10. 1  The number of directors who shall direct and supervise the concerns of the Association shall be a minimum of five (5) to a maximum of ten (10) or such odd number not being  fewer than five (5) as shall from time to time be determined by the by-laws of the Association.
10. 2  A director’s term office shall be for three (3) years from the time of election until a successor is regularly elected or appointed may be.  The terms of directors shall be staggered so that not less than three (3) directors shall serve three (3) years, another three (3)  shall serve two (2) years and one (1) shall serve one (1) year.
10. 3  Directors shall be elected by representatives.
10. 4  A director elected or appointed to fill an un-expired term shall assume his duties  immediately upon his election or appointment to that office.
10. 5  The duties of the elected Directors shall commence at the first meeting of the Board held following the annual general meeting. This meeting sha1l be convened at the close of the  annual general meeting or at a time agreed to by the Board.
10. 6  A Director elected to fill an un-expired tern shall assume his duties immediately upon his election to that office.

SECTION 11. OFFICERS

11. 1  The Directors, at the first meeting of the Board following the annual general meeting shall elect from their number a President, Vice-President, and Secretary/Treasurer.

SECTION 12. OFFICERS

12.1   President
a. Presides at all meetings, and conferences.
b. Is the chief representative of the Association.
c. Is the primary spokesperson for the Association with respect to the Association’s Policies and other matters as determined by the Board.
d. Is the Chair of the Board and ex-officio member of all committees.
e. Keeps the Vice-President informed of matters necessary to assume the duties of  the President.
f. Reports to the Board and the Annual General Meeting.
g. May be a signing officer.

12.2  Vice-President
a. Assumes the duties of the President at the President’s request or in the President’s absence.
b. May be a signing officer.
c. Is a member of the Executive Board.

12.3   Secretary/Treasurer
a. Keeps accurate and true record of the membership
b. Ensures accurate records are kept of all official proceedings of the Association.
c. Keeps an accurate account of all financial transactions of the Association and makes recommendations to the Board for approval.
d. Has the books and accounts of the Association verified by the auditor at least annually and present an audited report and statements to the Annual Meeting.
e. Is a signing officer and selects the other signing officers.
f.  Is a member of Executive Board.

SECTION 13. FISCAL YEAR

13.1  The fiscal year of the Association is the year beginning on January 1 and ending on the following December 31.

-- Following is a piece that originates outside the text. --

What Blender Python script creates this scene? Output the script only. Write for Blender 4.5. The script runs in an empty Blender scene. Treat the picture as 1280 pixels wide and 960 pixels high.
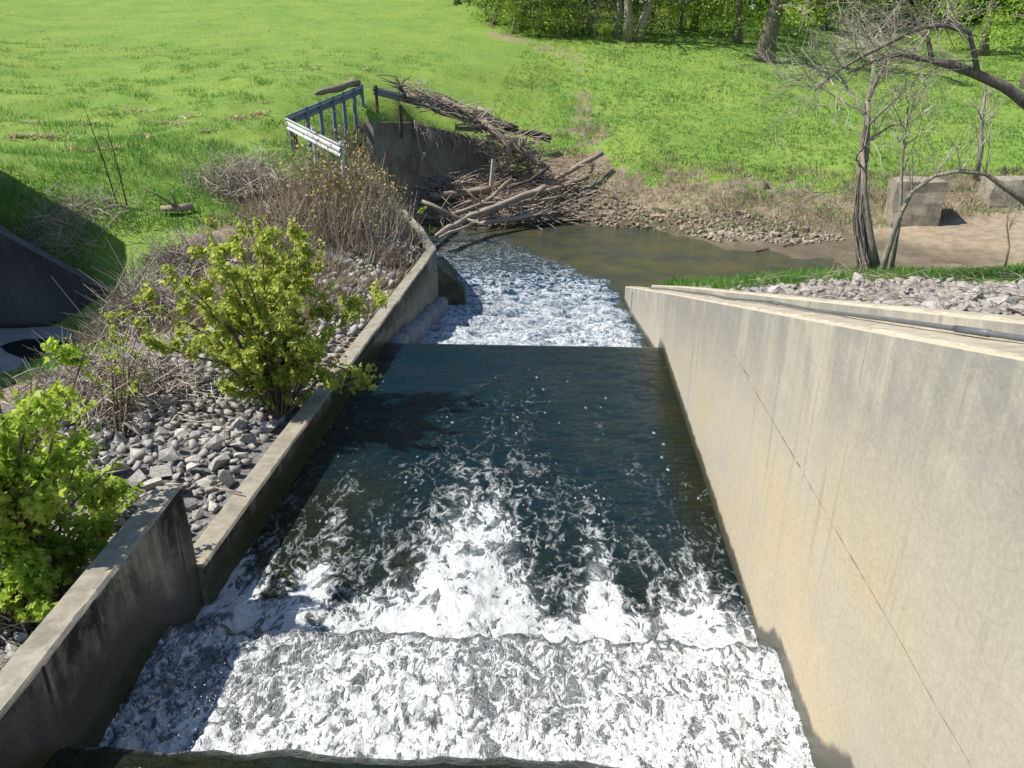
import bpy, bmesh, math, random
import numpy as np
from mathutils import Vector, noise as mnoise

random.seed(7)
RNG = np.random.default_rng(11)
sc = bpy.context.scene
COL = sc.collection
R = math.radians

# ------------------------------------------------------------------ camera
H = 4.0                      # eye height above the pool
FPX = 930.0
TH = math.atan(390 / 930)
cd = bpy.data.cameras.new("camera")
cd.sensor_width = 36.0
cd.lens = FPX / 1280 * 36.0
cd.clip_start = 0.05
cd.clip_end = 3000
cam = bpy.data.objects.new("camera", cd)
COL.objects.link(cam)
cam.location = (0, 0, H)
cam.rotation_euler = (R(90) - TH, 0, 0)
sc.camera = cam

# ------------------------------------------------------------------ light
SUN_FROM = Vector((-0.85, -0.12, 1.13)).normalized()
SUN_EL = math.asin(SUN_FROM.z)
w = bpy.data.worlds.new("World")
sc.world = w
w.use_nodes = True
wn = w.node_tree.nodes
wl = w.node_tree.links
for n in list(wn):
    wn.remove(n)
sky = wn.new("ShaderNodeTexSky")
sky.sky_type = 'NISHITA'
sky.sun_disc = False
sky.sun_elevation = SUN_EL
sky.sun_rotation = math.atan2(SUN_FROM.x, SUN_FROM.y)
sky.altitude = 100
sky.air_density = 1.0
sky.dust_density = 0.25
sky.ozone_density = 2.5
bg = wn.new("ShaderNodeBackground")
bg.inputs["Strength"].default_value = 0.10
wo = wn.new("ShaderNodeOutputWorld")
wl.new(sky.outputs[0], bg.inputs[0])
wl.new(bg.outputs[0], wo.inputs[0])
sd = bpy.data.lights.new("sun", 'SUN')
sd.energy = 4.8
sd.angle = R(0.53)
sd.color = (1.0, 0.95, 0.86)
sun = bpy.data.objects.new("sun", sd)
COL.objects.link(sun)
sun.rotation_euler = SUN_FROM.to_track_quat('Z', 'Y').to_euler()
sun.location = (-20, -3, 30)
sc.view_settings.view_transform = 'Standard'
sc.view_settings.look = 'None'
sc.view_settings.exposure = 0.55
sc.view_settings.gamma = 1.0
sc.cycles.max_bounces = 5
sc.cycles.diffuse_bounces = 2
sc.cycles.glossy_bounces = 3
sc.cycles.transmission_bounces = 4
sc.cycles.transparent_max_bounces = 6
sc.cycles.use_denoising = True
sc.cycles.caustics_reflective = False
sc.cycles.caustics_refractive = False

# ------------------------------------------------------------------ helpers
CT, ST = math.cos(TH), math.sin(TH)


def ray(px, py):
    u = (px - 640) / FPX
    v = (480 - py) / FPX
    return (u, CT + v * ST, -ST + v * CT)


def atz(px, py, z):
    d = ray(px, py)
    t = (z - H) / d[2]
    return Vector((d[0] * t, d[1] * t, z))


def atY(px, py, Y):
    d = ray(px, py)
    t = Y / d[1]
    return Vector((d[0] * t, Y, H + d[2] * t))


def _hash(ix, iy, seed):
    h = (ix * 374761393 + iy * 668265263 + seed * 1442695041) & 0xFFFFFFFF
    h = ((h ^ (h >> 13)) * 1274126177) & 0xFFFFFFFF
    return ((h ^ (h >> 16)) & 0xFFFF) / 65535.0


def vnoise(x, y, seed=0):
    x = np.asarray(x, float)
    y = np.asarray(y, float)
    ix = np.floor(x).astype(np.int64)
    iy = np.floor(y).astype(np.int64)
    fx = x - ix
    fy = y - iy
    fx = fx * fx * fx * (fx * (fx * 6 - 15) + 10)
    fy = fy * fy * fy * (fy * (fy * 6 - 15) + 10)
    a = _hash(ix, iy, seed)
    b = _hash(ix + 1, iy, seed)
    c = _hash(ix, iy + 1, seed)
    d = _hash(ix + 1, iy + 1, seed)
    return (a * (1 - fx) + b * fx) * (1 - fy) + (c * (1 - fx) + d * fx) * fy


def fbm(x, y, oct=4, seed=0, gain=0.5):
    s = 0
    a = 1.0
    t = 0
    for i in range(oct):
        s = s + a * vnoise(x * 2 ** i + 17.3 * i, y * 2 ** i - 9.1 * i, seed + i)
        t += a
        a *= gain
    return s / t


def sstep(a, b, x):
    t = np.clip((np.asarray(x, float) - a) / (b - a), 0, 1)
    return t * t * (3 - 2 * t)


def obj(name, mesh, parent=None):
    o = bpy.data.objects.new(name, mesh)
    COL.objects.link(o)
    if parent is not None:
        o.parent = parent
    return o


def tag(o, label=None, cat=None, group=None, kind=None):
    if label:
        o["label"] = label
    if cat:
        o["category"] = cat
    if group:
        o["group"] = group
    if kind:
        o["kind"] = kind
    return o


def empty(name, loc=(0, 0, 0), rz=0):
    o = bpy.data.objects.new(name, None)
    COL.objects.link(o)
    o.location = loc
    o.rotation_euler = (0, 0, rz)
    return o


def np_mesh(name, V, F, mat, smooth=False, attrs=None):
    """V (n,3); F (m,3|4) uniform faces"""
    V = np.asarray(V, np.float32)
    F = np.asarray(F, np.int32)
    me = bpy.data.meshes.new(name)
    k = F.shape[1]
    me.vertices.add(len(V))
    me.vertices.foreach_set("co", V.ravel())
    me.loops.add(F.size)
    me.loops.foreach_set("vertex_index", F.ravel())
    me.polygons.add(len(F))
    me.polygons.foreach_set("loop_start", np.arange(0, F.size, k, dtype=np.int32))
    me.update(calc_edges=True)
    me.validate()
    if smooth:
        me.polygons.foreach_set("use_smooth", np.ones(len(me.polygons), bool))
    for an, av in (attrs or {}).items():
        at = me.attributes.new(an, 'FLOAT', 'POINT')
        at.data.foreach_set("value", np.asarray(av, np.float32))
    if mat:
        me.materials.append(mat)
    return me


class MB:
    """collects tubes, boxes and prisms; build() links one mesh object"""

    def __init__(s):
        s.v = []
        s.f = []

    def tube(s, pts, rad, n=6, cap=True, wob=0.0):
        pts = [Vector(p) for p in pts]
        m = len(pts)
        if not hasattr(rad, '__len__'):
            rad = [rad] * m
        base = len(s.v)
        up = Vector((0, 0, 1))
        pa = None
        for i, p in enumerate(pts):
            t = (pts[min(i + 1, m - 1)] - pts[max(i - 1, 0)])
            if t.length < 1e-9:
                t = Vector((0, 0, 1))
            t.normalize()
            if pa is None:
                a = t.cross(up)
                if a.length < 0.1:
                    a = t.cross(Vector((1, 0, 0)))
            else:
                a = pa - t * pa.dot(t)
            a.normalize()
            pa = a
            b = t.cross(a)
            for k in range(n):
                an = 2 * math.pi * k / n
                r = rad[i]
                if wob:
                    r *= 1 + wob * (mnoise.noise(Vector((p.x * 3 + k * 1.7, p.y * 3, p.z * 3 + i * .6))))
                s.v.append(p + (a * math.cos(an) + b * math.sin(an)) * r)
        for i in range(m - 1):
            for k in range(n):
                k2 = (k + 1) % n
                s.f.append((base + i * n + k, base + i * n + k2, base + (i + 1) * n + k2, base + (i + 1) * n + k))
        if cap:
            s.f.append(tuple(base + k for k in range(n))[::-1])
            s.f.append(tuple(base + (m - 1) * n + k for k in range(n)))
        return s

    def box(s, c, dx, dy, dz, rz=0.0, taper=0.0):
        c = Vector(c)
        base = len(s.v)
        cr, sr = math.cos(rz), math.sin(rz)
        for zz in (-1, 1):
            q = 1 - taper * (zz > 0)
            for xx, yy in ((-1, -1), (1, -1), (1, 1), (-1, 1)):
                x, y = xx * dx / 2 * q, yy * dy / 2 * q
                s.v.append(c + Vector((x * cr - y * sr, x * sr + y * cr, zz * dz / 2)))
        b = base
        s.f += [(b, b + 3, b + 2, b + 1), (b + 4, b + 5, b + 6, b + 7)]
        for k in range(4):
            k2 = (k + 1) % 4
            s.f.append((b + k, b + k2, b + 4 + k2, b + 4 + k))
        return s

    def mesh(s, name, mat, smooth=False):
        me = bpy.data.meshes.new(name)
        me.from_pydata([tuple(v) for v in s.v], [], s.f)
        if mat:
            me.materials.append(mat)
        if smooth:
            me.polygons.foreach_set("use_smooth", np.ones(len(me.polygons), bool))
        me.update()
        return me

    def build(s, name, mat, parent=None, smooth=False):
        return obj(name, s.mesh(name, mat, smooth), parent)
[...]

SECTION 14. SEAL, BOOK AND RECORDS

14.1  The seal of the Association shall be in such form. as the Board may determine.
14.2  The Secretary/Treasurer, as the case may be, shall provide for the safe  custody of the seal.
14.3  The seal shall not be affixed to any documents except those authorized by  resolution of the Board.
14.4  The use of the seal sha1l be authenticated by a signature of the President, Vice-president, the Secretary/Treasurer or some other person authorized by the Board.

SECTION 15. BORROWING

15.1  The Board may borrow money on the credit of the Association.
15.2  A majority of 2/3’s of the Board is required for approval.

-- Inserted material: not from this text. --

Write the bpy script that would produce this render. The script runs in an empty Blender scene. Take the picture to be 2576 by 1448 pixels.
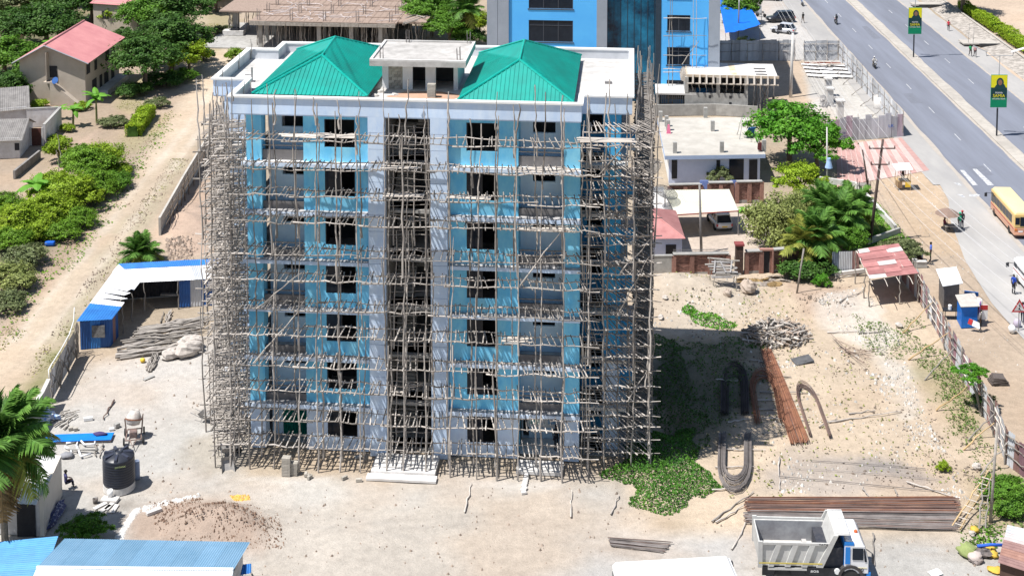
import bpy, bmesh, math, random
import numpy as np
from mathutils import Vector as V, Matrix, Euler
R = math.radians
rnd = random.Random(7)
U = rnd.uniform
SC = bpy.context.scene
COL = SC.collection

# ------------------------------------------------------------------ camera, sky, sun
CAM_F, CAM_CX, CAM_PY, CAM_P, CAM_H, CAM_W = 3500., 1287.5, -399., R(4.9), 48., 2575.
cam = bpy.data.cameras.new('camera'); camo = bpy.data.objects.new('camera', cam); COL.objects.link(camo)
camo.location = (0, 0, CAM_H); camo.rotation_euler = (R(90) - CAM_P, 0, 0)
cam.sensor_fit = 'HORIZONTAL'; cam.sensor_width = 36; cam.lens = 36 * CAM_F / CAM_W
cam.shift_y = -(724. - CAM_PY) / CAM_W
cam.clip_end = 2000
SC.camera = camo
SUN_EL, SUN_AZ = R(64), R(26)            # shadows fall towards +X and a little +Y
world = bpy.data.worlds.new('World'); SC.world = world; world.use_nodes = True
wn = world.node_tree.nodes; wl = world.node_tree.links
bg = wn['Background']; bg.inputs[1].default_value = .074
sky = wn.new('ShaderNodeTexSky'); sky.sky_type = 'NISHITA'; sky.sun_disc = False
sky.sun_elevation = SUN_EL; sky.sun_rotation = R(270) - SUN_AZ; sky.air_density = 1.2; sky.dust_density = .6
wl.new(sky.outputs[0], bg.inputs[0])
sun = bpy.data.lights.new('sun', 'SUN'); suno = bpy.data.objects.new('sun', sun); COL.objects.link(suno)
sun.energy = 5.; sun.angle = R(.5); sun.color = (1, .965, .91)
sd = V((math.cos(SUN_EL) * math.cos(SUN_AZ), math.cos(SUN_EL) * math.sin(SUN_AZ), -math.sin(SUN_EL)))
suno.rotation_euler = sd.to_track_quat('-Z', 'Y').to_euler(); suno.location = (-40, 40, 90)
vs = SC.view_settings; vs.view_transform = 'Standard'; vs.look = 'None'; vs.exposure = .45; vs.gamma = 1
vs.use_curve_mapping = False

def g(u, v, z=0.):
    """the point of the place at height z that the survey of the photograph (2575 px wide) gives"""
    a = (u - CAM_CX) / CAM_F; b = (v - CAM_PY) / CAM_F
    d = V((a, math.cos(CAM_P) - b * math.sin(CAM_P), -math.sin(CAM_P) - b * math.cos(CAM_P)))
    t = (z - CAM_H) / d.z
    return V((d.x * t, d.y * t, z))

# ------------------------------------------------------------------ materials
MATS = {}
def M(name, c=None, c2=None, sc=2., rough=.85, metal=0., bump=0., rv=0., spec=.35, stretch=None, lo=.35, hi=.65, island=False, detail=6, coat=0., trans=0., world_co=False, big=0.):
    if name in MATS: return MATS[name]
    m = bpy.data.materials.new(name); m.use_nodes = True; MATS[name] = m
    nt = m.node_tree; N, L = nt.nodes, nt.links
    p = N['Principled BSDF']
    p.inputs['Roughness'].default_value = rough; p.inputs['Metallic'].default_value = metal
    p.inputs['Specular IOR Level'].default_value = spec
    if coat: p.inputs['Coat Weight'].default_value = coat
    m.diffuse_color = (*c, 1)
    if c2 is None: c2 = tuple(x * .8 for x in c)
    if world_co:
        ge = N.new('ShaderNodeNewGeometry'); co = ge.outputs['Position']
    else:
        tc = N.new('ShaderNodeTexCoord'); co = tc.outputs['Object']
    if stretch:
        mp = N.new('ShaderNodeMapping'); mp.inputs['Scale'].default_value = stretch; L.new(co, mp.inputs[0]); co = mp.outputs[0]
    no = N.new('ShaderNodeTexNoise'); no.inputs['Scale'].default_value = sc; no.inputs['Detail'].default_value = detail
    no.inputs['Roughness'].default_value = .65
    L.new(co, no.inputs['Vector'])
    cr = N.new('ShaderNodeValToRGB'); cr.color_ramp.elements[0].position = lo; cr.color_ramp.elements[1].position = hi
    cr.color_ramp.elements[0].color = (*c, 1); cr.color_ramp.elements[1].color = (*c2, 1)
    L.new(no.outputs['Fac'], cr.inputs[0]); out = cr.outputs[0]
    if big:
        n2 = N.new('ShaderNodeTexNoise'); n2.inputs['Scale'].default_value = sc * .12; n2.inputs['Detail'].default_value = 3
        L.new(co, n2.inputs['Vector'])
        mr = N.new('ShaderNodeMapRange'); mr.inputs[1].default_value = .35; mr.inputs[2].default_value = .65
        mr.inputs[3].default_value = 1 - big; mr.inputs[4].default_value = 1 + big * .6; L.new(n2.outputs['Fac'], mr.inputs[0])
        vm = N.new('ShaderNodeVectorMath'); vm.operation = 'SCALE'; L.new(out, vm.inputs[0]); L.new(mr.outputs[0], vm.inputs['Scale']); out = vm.outputs[0]
    if rv:
        if island:
            gi = N.new('ShaderNodeNewGeometry'); ro = gi.outputs['Random Per Island']
        else:
            oi = N.new('ShaderNodeObjectInfo'); ro = oi.outputs['Random']
        mr = N.new('ShaderNodeMapRange'); mr.inputs[3].default_value = 1 - rv; mr.inputs[4].default_value = 1 + rv
        L.new(ro, mr.inputs[0])
        vm = N.new('ShaderNodeVectorMath'); vm.operation = 'SCALE'; L.new(out, vm.inputs[0]); L.new(mr.outputs[0], vm.inputs['Scale']); out = vm.outputs[0]
    L.new(out, p.inputs['Base Color'])
    if bump:
        bm = N.new('ShaderNodeBump'); bm.inputs['Strength'].default_value = bump; bm.inputs['Distance'].default_value = .05
        L.new(no.outputs['Fac'], bm.inputs['Height']); L.new(bm.outputs[0], p.inputs['Normal'])
    if trans:
        tr = N.new('ShaderNodeBsdfTranslucent'); mx = N.new('ShaderNodeMixShader'); mx.inputs[0].default_value = trans
        L.new(out, tr.inputs[0]); L.new(p.outputs[0], mx.inputs[1]); L.new(tr.outputs[0], mx.inputs[2])
        L.new(mx.outputs[0], N['Material Output'].inputs[0])
    return m
def leafm(name, c, c2):
    return M(name, c, c2, sc=.8, rough=.55, rv=.45, island=True, spec=.25, trans=.3, lo=.3, hi=.7)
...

SECTION 16. LIABILITY OF MEMBERS

16.1  No Member of the Association shall in their individual capacity be liable for any debt or  liability of the Association.

SECTION 17. DISOLUTION

17.1  Upon the dissolution of the Association, the distribution of the property shall be in accordance with the resolution to dissolve.

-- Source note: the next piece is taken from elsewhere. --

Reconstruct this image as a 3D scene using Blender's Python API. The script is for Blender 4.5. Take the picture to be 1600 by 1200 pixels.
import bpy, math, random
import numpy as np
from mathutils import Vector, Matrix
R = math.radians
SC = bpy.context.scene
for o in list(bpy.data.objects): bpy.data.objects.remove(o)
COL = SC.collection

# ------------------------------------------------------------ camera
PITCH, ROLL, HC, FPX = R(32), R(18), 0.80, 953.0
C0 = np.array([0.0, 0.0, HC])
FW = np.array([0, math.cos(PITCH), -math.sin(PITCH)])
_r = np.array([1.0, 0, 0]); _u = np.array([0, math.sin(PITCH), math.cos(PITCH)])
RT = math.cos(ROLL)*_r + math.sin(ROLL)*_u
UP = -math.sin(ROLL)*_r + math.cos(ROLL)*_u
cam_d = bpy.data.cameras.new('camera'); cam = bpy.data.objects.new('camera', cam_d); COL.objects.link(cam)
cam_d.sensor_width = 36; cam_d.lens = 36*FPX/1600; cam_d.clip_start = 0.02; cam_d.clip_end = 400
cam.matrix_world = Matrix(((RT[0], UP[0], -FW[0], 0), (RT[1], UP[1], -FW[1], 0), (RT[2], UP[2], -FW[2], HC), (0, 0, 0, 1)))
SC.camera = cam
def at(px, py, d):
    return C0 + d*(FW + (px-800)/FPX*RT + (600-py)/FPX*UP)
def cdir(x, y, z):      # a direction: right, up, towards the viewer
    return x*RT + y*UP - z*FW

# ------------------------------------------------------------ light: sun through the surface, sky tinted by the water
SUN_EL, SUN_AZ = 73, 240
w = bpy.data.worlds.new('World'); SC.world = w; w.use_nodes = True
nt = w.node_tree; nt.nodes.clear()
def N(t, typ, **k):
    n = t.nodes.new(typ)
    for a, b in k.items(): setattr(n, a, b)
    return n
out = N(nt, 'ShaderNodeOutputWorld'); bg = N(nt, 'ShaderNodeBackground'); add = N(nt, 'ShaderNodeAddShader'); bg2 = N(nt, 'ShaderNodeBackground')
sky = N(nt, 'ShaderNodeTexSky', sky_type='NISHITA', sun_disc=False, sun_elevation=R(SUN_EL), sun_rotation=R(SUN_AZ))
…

SECTION 18. AUTHORIZATION OF FUNDS

18.1  All cheques of the Association must bear the signature of any two (2) of the three (3) officers as selected by the Secretary/Treasurer.

SECTION 19. CONSTITUIONAL CHANGES

19.1  No changes to the constitution or by-laws may be made unless the Board has first reviewed them at a Board meeting. Notice of any resolutions affecting the Constitution or By-laws shall be given fourteen (14) days prior to the Annual Meeting. These resolutions shall require a 2/3’s majority of the voting members of the Association.